Steven_L_Intel1 · ‎12-13-2005

I can't reproduce the problem based on this one line. Please submit a support request to Intel Premier Support and attach a small but complete program that demonstrates the problem. Or you can post a small but complete problem here for people to look at.

jft27 · ‎12-13-2005

okay here's an example where it does work

program shiftprob

  !the idea of the program is that if we store a block diagonal matrix
  !in a way where none of the zeros are kept and we then want to recover the
  !full structure then the function undiag will stick the blocks onto the diagonal parts of the array. 



  implicit none

  integer, parameter :: npol=3
  real :: a(npol, 4*npol), b(4*npol, 4*npol)

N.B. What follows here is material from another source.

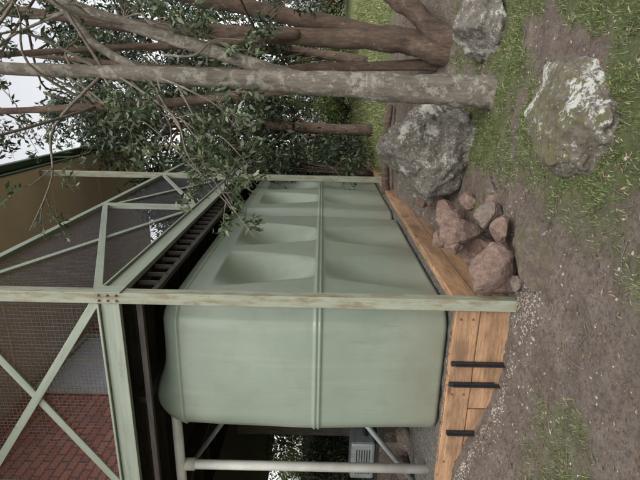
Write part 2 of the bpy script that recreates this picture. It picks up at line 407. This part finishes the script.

  a = 1.0 !a is where the matrix is stored

  b = undiag(a) !b will be block diagonal with the elements of a on the 'diagonal'

  print*, 'a', a
  print*, 'b', b



contains

  !=====================================================

  function undiag(x)
    
    real, dimension(:, :) :: x
    integer :: n, i, shift(npol)

    real, dimension(size(a, 2), size(a,2)) :: undiag

    n = size(x, 2)
    undiag = 0.0

    undiag(1:npol, :) = x

    do i = 1, n - npol + 1, npol
       shift = i-1
       undiag(:,i:i+npol-1) = cshift(undiag(:, i:i+npol-1),shift = (/i-1, i-1, i-1/) , dim = 1)

    end do


  end function undiag


  !====================================================

end program shiftprob

and here's one where it doesn't

program shiftprob

  !the idea of the program is that if we store a block diagonal matrix
  !in a way where none of the zeros are kept and we then want to recover the
  !full structure then the function undiag will stick the blocks onto the diagonal parts of the array. 



  implicit none

  integer, parameter :: npol=3
  real :: a(npol, 4*npol), b(4*npol, 4*npol)


  a = 1.0 !a is where the matrix is stored

  b = undiag(a) !b will be block diagonal with the elements of a on the 'diagonal'

  print*, 'a', a
  print*, 'b', b



contains

  !=====================================================

  function undiag(x)
    
    real, dimension(:, :) :: x
    integer :: n, i, shift(npol)

    real, dimension(size(a, 2), size(a,2)) :: undiag

    n = size(x, 2)
    undiag = 0.0

    undiag(1:npol, :) = x

    do i = 1, n - npol + 1, npol
       shift = i-1
       undiag(:,i:i+npol-1) = cshift(undiag(:, i:i+npol-1),shift = shift , dim = 1)

    end do


  end function undiag


  !====================================================

end program shiftprob

compile with

ifort -CB shiftprob.f90 -o shiftprob

hope someone can tell me what I'm doing wrong
thanks
Jeremy

Message Edited by Steve_Lionel on 12-13-2005 12:58 PM

Steven_L_Intel1 · ‎12-13-2005

Hmm - works for me. What do you get when you type:

ifort -what shiftprob.f90

jft27 · ‎12-13-2005

Intel Fortran 9.0-5238

thanks for helping
Jeremy

Steven_L_Intel1 · ‎12-13-2005

Hmm, that's somewhat old. There's an update coming out later this week - try it on that and let me know what happens.